### [SOURCE RECORDS]
--- start ---

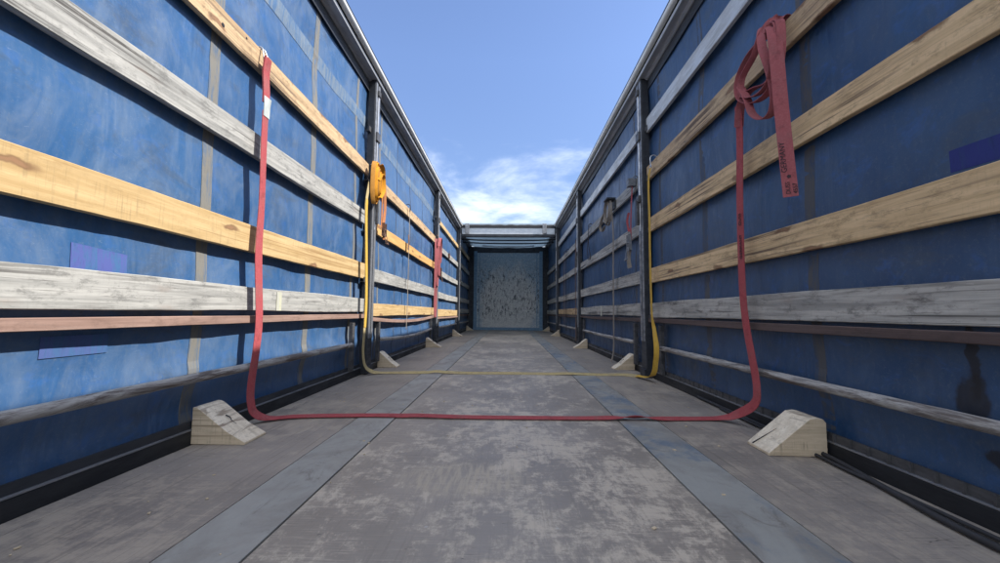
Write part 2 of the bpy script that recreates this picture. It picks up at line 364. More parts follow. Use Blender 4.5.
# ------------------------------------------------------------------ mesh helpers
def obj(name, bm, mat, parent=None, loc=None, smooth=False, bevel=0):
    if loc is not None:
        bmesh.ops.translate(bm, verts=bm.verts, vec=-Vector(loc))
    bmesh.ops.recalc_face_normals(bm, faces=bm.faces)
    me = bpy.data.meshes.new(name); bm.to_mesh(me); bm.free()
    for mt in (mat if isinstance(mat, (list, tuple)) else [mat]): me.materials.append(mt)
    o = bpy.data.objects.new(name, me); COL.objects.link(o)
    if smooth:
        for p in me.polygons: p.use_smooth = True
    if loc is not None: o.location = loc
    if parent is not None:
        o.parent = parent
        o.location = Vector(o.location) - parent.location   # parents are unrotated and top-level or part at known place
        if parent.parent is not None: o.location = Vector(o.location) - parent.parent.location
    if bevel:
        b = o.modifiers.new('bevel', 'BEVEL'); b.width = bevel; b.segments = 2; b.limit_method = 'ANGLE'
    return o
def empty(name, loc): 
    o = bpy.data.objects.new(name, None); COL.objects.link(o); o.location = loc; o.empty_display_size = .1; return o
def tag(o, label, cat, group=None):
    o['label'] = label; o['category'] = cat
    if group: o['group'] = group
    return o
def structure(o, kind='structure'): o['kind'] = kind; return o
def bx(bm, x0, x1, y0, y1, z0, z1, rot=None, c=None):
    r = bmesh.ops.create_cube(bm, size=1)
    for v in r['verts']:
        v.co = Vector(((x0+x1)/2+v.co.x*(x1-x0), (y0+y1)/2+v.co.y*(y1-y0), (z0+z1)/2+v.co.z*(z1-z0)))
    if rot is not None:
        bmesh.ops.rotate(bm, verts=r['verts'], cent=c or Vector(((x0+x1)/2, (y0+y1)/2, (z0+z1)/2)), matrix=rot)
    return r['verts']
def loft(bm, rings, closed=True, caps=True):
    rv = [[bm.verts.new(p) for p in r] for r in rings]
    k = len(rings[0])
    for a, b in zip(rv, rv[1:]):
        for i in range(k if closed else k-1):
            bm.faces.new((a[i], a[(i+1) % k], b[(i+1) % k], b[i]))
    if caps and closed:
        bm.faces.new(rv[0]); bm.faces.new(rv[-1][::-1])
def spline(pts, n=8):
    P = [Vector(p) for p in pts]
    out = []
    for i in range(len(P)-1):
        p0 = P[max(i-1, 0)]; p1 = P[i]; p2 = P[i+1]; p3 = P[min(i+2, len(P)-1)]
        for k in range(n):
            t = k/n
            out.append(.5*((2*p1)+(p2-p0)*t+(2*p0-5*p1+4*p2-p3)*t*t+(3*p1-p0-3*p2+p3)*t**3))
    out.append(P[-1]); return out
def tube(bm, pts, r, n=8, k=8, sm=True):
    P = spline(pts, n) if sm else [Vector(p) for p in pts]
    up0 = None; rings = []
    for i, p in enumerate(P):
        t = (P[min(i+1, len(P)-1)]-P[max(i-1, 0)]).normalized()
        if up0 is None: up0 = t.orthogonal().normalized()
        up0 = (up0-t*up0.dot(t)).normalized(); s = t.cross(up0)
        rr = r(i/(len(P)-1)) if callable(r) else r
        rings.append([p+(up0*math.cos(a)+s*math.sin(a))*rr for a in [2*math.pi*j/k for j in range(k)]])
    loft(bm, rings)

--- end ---
--- start ---

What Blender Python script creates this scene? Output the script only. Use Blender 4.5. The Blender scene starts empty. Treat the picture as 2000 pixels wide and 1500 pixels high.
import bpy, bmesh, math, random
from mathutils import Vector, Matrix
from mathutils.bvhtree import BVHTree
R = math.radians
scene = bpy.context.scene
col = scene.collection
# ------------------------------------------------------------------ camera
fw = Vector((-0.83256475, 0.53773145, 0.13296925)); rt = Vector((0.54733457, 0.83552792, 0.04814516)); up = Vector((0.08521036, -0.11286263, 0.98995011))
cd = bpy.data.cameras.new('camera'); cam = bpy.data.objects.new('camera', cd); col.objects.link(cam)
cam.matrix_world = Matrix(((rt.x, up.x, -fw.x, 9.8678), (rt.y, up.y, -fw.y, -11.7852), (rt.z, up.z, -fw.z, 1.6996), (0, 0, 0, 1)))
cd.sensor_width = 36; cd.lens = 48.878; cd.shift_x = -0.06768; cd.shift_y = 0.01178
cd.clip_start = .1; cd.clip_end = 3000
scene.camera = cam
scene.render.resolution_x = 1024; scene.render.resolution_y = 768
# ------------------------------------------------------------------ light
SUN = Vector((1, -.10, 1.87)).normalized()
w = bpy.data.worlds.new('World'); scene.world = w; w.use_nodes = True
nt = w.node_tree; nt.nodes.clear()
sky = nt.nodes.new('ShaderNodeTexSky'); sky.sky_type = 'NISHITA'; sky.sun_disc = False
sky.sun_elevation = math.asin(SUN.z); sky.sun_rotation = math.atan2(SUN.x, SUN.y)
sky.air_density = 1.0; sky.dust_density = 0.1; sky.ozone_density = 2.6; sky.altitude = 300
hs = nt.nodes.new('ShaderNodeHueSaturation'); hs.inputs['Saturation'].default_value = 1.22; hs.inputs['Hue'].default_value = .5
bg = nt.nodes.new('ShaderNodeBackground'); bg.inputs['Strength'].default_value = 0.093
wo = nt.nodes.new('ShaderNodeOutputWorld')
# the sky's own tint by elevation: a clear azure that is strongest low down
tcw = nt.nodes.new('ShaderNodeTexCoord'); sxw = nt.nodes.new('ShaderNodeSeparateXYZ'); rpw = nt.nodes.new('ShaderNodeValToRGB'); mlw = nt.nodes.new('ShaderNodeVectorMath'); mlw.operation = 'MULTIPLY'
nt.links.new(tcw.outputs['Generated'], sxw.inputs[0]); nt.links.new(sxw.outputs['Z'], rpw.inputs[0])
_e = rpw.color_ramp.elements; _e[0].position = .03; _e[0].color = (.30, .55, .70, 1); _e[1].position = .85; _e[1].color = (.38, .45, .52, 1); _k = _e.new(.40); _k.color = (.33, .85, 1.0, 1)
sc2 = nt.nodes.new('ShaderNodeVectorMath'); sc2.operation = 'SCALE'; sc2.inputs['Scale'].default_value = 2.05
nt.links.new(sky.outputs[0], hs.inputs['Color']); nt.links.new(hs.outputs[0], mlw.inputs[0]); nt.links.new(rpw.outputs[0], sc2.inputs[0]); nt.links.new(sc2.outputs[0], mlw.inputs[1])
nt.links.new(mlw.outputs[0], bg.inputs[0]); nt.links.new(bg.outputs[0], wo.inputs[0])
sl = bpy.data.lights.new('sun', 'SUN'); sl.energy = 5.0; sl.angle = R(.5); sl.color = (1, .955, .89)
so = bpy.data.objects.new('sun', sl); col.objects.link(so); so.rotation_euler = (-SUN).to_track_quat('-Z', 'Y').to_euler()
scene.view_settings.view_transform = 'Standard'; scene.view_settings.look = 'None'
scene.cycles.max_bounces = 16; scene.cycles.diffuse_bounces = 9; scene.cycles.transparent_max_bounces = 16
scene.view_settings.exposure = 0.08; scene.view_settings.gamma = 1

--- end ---

### [SET TASK]
Select every line of the records holding the string "script".

### [SOLUTION BELOW]
Write part 2 of the bpy script that recreates this picture. It picks up at line 364. More parts follow. Use Blender 4.5.
What Blender Python script creates this scene? Output the script only. Use Blender 4.5. The Blender scene starts empty. Treat the picture as 2000 pixels wide and 1500 pixels high.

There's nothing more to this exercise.